◆ YOUR GOAL: Would you print the records below from the first line through the line containing "(.55, .4, .3), .008, m_dgrey).build('hanger', ac)", skipping the pictures?

◆ Dataset entries:

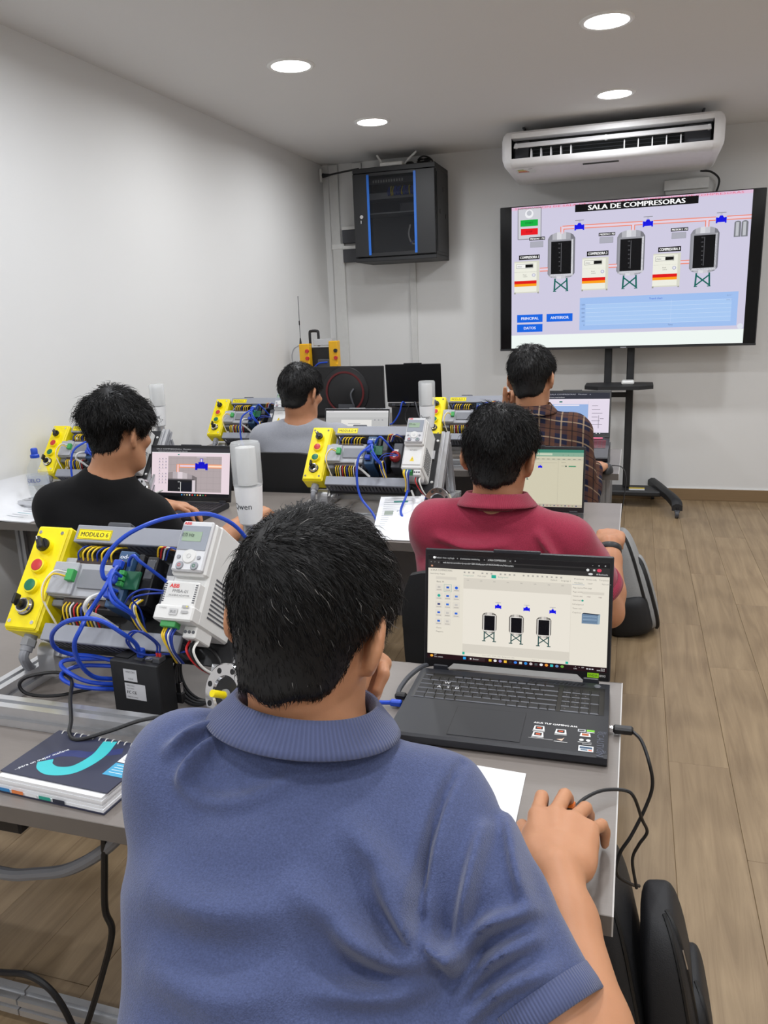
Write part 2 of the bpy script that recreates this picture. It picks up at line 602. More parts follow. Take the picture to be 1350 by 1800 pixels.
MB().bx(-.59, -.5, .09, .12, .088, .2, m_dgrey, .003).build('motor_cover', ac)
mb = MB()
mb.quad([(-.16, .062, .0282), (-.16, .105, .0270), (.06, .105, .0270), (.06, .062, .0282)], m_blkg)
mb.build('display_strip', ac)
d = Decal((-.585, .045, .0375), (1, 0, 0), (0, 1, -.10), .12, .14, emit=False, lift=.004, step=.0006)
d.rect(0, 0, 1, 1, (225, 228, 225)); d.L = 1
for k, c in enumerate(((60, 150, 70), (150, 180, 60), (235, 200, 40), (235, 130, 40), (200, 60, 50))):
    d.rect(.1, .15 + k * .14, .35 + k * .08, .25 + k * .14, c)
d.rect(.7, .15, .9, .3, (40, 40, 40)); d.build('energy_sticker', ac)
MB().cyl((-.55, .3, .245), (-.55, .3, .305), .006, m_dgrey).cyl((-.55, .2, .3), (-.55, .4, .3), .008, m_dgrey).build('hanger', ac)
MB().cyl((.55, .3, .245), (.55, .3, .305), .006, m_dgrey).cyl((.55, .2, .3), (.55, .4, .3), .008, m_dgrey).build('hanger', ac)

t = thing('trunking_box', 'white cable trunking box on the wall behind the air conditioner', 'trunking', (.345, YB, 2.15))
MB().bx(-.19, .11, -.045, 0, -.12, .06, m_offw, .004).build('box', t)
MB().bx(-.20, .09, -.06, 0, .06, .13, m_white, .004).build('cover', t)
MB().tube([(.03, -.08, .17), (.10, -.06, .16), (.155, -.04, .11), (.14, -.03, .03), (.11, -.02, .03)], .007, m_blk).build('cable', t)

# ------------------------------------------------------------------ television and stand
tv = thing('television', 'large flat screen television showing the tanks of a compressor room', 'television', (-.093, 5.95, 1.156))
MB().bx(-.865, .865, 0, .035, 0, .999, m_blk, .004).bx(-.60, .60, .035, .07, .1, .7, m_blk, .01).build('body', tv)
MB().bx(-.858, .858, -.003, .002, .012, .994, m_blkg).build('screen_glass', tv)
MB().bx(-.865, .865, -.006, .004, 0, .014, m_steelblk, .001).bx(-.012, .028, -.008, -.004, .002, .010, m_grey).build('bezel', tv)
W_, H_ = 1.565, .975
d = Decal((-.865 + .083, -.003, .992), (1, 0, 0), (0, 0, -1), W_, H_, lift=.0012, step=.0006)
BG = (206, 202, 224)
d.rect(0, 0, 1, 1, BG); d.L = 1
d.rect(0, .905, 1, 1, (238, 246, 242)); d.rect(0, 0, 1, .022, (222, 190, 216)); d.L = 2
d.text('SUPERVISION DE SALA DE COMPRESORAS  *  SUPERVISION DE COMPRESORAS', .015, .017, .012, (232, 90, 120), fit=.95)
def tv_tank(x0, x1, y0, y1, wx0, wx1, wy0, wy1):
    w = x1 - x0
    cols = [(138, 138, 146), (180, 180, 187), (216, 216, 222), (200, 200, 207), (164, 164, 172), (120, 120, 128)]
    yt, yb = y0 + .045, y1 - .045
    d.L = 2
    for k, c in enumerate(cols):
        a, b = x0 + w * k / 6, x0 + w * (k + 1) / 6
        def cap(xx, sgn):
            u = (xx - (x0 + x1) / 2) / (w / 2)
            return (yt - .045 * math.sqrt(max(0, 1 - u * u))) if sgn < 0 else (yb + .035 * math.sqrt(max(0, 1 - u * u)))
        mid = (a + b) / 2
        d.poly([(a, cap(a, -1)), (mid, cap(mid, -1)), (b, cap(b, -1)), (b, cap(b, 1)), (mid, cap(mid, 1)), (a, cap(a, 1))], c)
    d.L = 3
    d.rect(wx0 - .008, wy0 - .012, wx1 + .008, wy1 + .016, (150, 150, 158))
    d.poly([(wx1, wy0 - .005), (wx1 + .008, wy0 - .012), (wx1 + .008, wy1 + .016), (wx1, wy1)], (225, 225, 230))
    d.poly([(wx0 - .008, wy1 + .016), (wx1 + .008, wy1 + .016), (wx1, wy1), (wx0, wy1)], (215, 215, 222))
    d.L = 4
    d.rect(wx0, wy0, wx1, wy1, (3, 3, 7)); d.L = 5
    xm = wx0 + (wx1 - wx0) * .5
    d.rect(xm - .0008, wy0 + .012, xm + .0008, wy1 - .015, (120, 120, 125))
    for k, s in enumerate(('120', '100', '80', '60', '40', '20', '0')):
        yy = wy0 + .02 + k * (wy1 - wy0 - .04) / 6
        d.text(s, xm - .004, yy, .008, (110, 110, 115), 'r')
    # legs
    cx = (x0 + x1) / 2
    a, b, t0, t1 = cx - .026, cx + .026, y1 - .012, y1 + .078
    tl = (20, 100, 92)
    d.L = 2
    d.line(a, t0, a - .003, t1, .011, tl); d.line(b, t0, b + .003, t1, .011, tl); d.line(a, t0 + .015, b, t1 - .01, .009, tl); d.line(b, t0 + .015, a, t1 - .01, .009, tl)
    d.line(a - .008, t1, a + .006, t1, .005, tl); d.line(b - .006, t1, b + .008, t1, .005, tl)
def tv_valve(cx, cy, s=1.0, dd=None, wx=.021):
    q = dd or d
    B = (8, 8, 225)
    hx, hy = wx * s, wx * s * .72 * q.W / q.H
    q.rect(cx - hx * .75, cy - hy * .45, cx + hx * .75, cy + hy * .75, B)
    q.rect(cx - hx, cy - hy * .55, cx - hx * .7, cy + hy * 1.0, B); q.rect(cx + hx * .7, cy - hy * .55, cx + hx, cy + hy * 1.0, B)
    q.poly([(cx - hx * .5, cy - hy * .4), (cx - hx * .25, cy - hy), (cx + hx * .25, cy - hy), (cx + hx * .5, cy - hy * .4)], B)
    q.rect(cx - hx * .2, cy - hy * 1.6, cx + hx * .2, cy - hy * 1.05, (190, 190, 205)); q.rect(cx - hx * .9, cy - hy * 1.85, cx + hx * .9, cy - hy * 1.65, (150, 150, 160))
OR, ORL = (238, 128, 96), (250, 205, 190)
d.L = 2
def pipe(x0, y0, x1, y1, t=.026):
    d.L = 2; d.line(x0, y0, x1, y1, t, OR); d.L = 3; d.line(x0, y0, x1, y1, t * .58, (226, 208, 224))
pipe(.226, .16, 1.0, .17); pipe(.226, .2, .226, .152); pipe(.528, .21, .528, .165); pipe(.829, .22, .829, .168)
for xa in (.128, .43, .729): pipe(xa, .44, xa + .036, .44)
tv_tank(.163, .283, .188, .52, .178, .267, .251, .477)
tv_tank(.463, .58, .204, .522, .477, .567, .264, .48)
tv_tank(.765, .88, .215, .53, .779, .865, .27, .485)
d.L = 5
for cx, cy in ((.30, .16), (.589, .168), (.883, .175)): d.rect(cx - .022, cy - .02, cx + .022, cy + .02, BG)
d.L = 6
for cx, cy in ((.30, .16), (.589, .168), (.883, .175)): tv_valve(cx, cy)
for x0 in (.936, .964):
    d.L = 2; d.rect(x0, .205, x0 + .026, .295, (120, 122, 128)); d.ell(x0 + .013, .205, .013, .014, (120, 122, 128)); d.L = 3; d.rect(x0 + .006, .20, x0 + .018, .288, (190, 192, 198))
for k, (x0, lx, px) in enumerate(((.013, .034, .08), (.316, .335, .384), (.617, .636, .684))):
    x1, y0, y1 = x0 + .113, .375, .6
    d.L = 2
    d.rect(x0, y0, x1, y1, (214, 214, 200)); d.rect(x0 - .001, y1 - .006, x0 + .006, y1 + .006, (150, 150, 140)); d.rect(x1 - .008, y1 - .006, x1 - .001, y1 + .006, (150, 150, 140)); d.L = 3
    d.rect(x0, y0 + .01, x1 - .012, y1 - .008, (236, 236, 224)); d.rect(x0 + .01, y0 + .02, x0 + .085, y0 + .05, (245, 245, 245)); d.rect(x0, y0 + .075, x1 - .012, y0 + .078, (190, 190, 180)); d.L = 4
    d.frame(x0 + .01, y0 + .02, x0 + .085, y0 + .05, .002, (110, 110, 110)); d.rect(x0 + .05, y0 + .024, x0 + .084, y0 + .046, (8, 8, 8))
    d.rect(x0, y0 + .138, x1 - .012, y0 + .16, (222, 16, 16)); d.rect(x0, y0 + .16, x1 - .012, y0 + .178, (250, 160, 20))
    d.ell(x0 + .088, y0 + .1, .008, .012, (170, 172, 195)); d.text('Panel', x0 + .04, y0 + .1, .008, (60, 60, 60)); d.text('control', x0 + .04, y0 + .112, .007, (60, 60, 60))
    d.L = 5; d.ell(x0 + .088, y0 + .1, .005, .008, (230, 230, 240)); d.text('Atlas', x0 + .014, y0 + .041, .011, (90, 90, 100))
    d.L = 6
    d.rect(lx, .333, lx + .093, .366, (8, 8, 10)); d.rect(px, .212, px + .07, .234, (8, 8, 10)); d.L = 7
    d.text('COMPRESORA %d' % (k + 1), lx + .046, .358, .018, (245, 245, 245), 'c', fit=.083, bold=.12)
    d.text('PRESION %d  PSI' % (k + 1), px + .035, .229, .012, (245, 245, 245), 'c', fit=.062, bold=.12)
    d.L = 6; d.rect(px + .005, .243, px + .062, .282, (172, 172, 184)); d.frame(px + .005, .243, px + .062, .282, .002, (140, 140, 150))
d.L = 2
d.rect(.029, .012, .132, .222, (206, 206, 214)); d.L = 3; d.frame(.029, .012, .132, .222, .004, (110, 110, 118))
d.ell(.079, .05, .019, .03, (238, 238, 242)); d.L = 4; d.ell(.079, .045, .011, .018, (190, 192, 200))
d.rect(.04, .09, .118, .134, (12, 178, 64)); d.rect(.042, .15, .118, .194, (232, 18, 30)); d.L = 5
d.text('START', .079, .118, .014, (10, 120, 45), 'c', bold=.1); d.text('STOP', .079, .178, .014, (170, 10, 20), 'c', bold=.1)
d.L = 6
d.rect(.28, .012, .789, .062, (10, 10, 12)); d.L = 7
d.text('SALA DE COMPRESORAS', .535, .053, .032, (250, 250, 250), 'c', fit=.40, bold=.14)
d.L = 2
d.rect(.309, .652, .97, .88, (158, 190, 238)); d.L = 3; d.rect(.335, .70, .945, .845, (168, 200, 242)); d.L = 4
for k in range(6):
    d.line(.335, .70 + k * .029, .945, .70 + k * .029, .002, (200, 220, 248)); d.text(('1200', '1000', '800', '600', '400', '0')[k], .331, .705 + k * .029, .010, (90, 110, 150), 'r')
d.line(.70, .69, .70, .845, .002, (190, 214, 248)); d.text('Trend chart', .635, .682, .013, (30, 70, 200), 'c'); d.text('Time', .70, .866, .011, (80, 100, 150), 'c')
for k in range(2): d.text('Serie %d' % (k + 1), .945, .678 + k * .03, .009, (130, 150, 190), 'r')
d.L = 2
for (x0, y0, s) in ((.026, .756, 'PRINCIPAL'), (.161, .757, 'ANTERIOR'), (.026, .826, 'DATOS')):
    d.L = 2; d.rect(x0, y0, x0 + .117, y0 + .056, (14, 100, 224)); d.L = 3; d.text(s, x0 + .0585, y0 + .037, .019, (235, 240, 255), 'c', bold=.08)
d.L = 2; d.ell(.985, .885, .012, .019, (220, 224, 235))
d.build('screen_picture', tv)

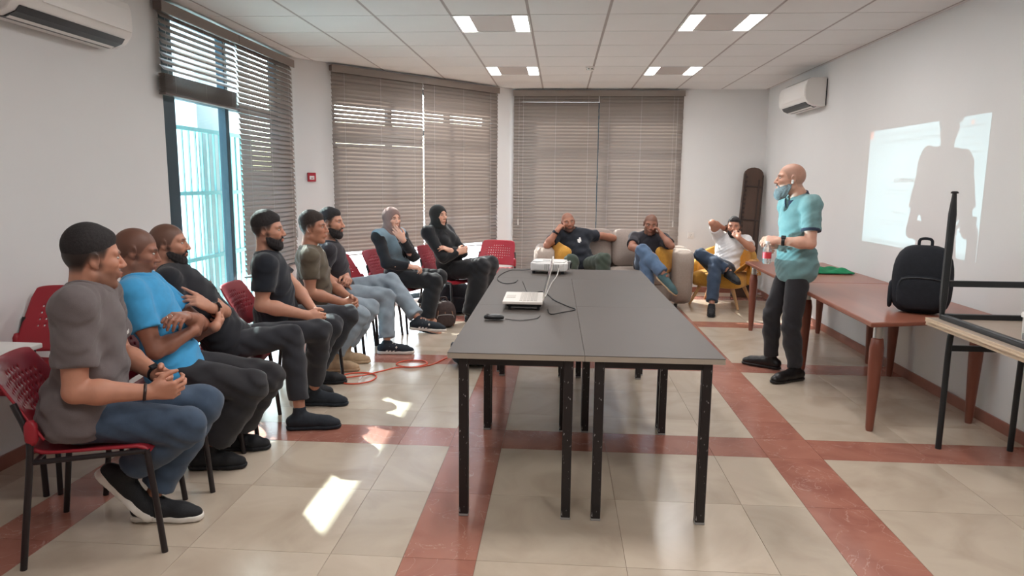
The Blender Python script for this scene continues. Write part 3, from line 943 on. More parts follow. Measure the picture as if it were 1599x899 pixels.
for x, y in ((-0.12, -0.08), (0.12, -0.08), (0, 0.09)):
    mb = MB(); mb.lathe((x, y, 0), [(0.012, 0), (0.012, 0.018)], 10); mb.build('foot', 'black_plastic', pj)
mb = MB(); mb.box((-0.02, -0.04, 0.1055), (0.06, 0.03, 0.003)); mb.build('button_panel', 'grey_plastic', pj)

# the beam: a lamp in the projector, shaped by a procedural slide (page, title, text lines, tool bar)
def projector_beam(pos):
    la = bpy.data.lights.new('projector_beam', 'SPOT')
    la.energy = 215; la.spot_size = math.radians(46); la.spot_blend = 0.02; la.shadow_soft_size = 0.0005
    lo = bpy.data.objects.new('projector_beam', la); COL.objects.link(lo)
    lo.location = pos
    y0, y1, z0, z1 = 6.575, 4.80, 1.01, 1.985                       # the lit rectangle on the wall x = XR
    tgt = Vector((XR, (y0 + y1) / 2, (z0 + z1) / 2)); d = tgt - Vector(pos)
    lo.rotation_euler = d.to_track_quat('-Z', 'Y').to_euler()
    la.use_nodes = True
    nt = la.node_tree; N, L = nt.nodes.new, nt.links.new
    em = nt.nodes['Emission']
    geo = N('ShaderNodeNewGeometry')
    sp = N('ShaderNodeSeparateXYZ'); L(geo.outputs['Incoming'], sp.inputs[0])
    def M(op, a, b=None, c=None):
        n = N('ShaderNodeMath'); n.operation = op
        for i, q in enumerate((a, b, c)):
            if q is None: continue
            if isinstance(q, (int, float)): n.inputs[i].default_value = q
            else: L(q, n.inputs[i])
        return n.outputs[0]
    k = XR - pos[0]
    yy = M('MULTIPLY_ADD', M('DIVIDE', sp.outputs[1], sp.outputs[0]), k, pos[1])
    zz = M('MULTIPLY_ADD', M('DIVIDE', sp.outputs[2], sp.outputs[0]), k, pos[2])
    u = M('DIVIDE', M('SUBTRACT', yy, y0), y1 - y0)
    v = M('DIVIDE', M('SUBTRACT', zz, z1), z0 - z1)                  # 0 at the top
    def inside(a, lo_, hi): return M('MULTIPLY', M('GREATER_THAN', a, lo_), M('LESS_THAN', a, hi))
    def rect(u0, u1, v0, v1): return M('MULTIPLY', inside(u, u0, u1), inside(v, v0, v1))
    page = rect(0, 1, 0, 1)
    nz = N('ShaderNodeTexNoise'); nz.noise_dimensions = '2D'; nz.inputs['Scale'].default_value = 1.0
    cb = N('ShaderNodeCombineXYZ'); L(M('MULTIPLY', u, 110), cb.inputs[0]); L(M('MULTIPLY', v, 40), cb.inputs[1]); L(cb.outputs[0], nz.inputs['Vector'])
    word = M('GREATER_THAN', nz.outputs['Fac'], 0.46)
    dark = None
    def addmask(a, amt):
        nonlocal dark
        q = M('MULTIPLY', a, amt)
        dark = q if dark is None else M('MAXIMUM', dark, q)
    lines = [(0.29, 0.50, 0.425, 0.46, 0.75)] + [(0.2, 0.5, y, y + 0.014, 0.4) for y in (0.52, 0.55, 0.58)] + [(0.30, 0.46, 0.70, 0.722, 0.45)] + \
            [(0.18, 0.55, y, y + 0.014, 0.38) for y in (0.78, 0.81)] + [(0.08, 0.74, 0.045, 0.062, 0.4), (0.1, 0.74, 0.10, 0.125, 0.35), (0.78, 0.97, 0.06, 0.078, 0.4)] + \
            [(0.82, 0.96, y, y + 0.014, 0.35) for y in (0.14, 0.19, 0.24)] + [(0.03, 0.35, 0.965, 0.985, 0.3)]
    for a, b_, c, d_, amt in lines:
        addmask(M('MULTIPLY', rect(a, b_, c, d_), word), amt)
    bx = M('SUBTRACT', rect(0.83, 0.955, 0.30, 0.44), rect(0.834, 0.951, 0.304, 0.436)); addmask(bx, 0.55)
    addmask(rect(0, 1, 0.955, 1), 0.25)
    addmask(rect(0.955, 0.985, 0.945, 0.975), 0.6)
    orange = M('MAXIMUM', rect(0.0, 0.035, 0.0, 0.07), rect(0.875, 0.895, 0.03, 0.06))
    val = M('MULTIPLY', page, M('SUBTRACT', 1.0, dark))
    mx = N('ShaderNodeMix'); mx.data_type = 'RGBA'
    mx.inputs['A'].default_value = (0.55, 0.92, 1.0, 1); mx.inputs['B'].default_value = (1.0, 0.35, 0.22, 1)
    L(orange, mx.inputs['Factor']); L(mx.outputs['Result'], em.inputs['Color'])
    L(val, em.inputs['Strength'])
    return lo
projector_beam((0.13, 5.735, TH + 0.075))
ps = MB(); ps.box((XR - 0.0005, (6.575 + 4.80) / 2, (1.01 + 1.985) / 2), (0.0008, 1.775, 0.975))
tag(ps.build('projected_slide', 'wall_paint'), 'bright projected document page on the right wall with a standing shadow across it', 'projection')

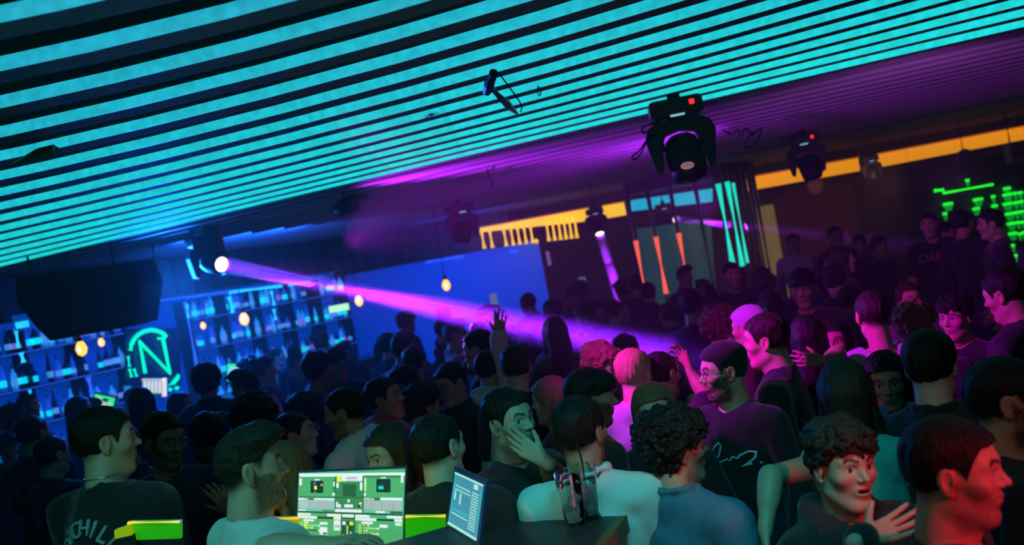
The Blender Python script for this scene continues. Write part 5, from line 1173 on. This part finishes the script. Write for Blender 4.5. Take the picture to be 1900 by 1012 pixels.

◆ EXERCISE RESULT:
Write part 2 of the bpy script that recreates this picture. It picks up at line 602. More parts follow. Take the picture to be 1350 by 1800 pixels.
MB().bx(-.59, -.5, .09, .12, .088, .2, m_dgrey, .003).build('motor_cover', ac)
mb = MB()
mb.quad([(-.16, .062, .0282), (-.16, .105, .0270), (.06, .105, .0270), (.06, .062, .0282)], m_blkg)
mb.build('display_strip', ac)
d = Decal((-.585, .045, .0375), (1, 0, 0), (0, 1, -.10), .12, .14, emit=False, lift=.004, step=.0006)
d.rect(0, 0, 1, 1, (225, 228, 225)); d.L = 1
for k, c in enumerate(((60, 150, 70), (150, 180, 60), (235, 200, 40), (235, 130, 40), (200, 60, 50))):
    d.rect(.1, .15 + k * .14, .35 + k * .08, .25 + k * .14, c)
d.rect(.7, .15, .9, .3, (40, 40, 40)); d.build('energy_sticker', ac)
MB().cyl((-.55, .3, .245), (-.55, .3, .305), .006, m_dgrey).cyl((-.55, .2, .3), (-.55, .4, .3), .008, m_dgrey).build('hanger', ac)
MB().cyl((.55, .3, .245), (.55, .3, .305), .006, m_dgrey).cyl((.55, .2, .3), (.55, .4, .3), .008, m_dgrey).build('hanger', ac)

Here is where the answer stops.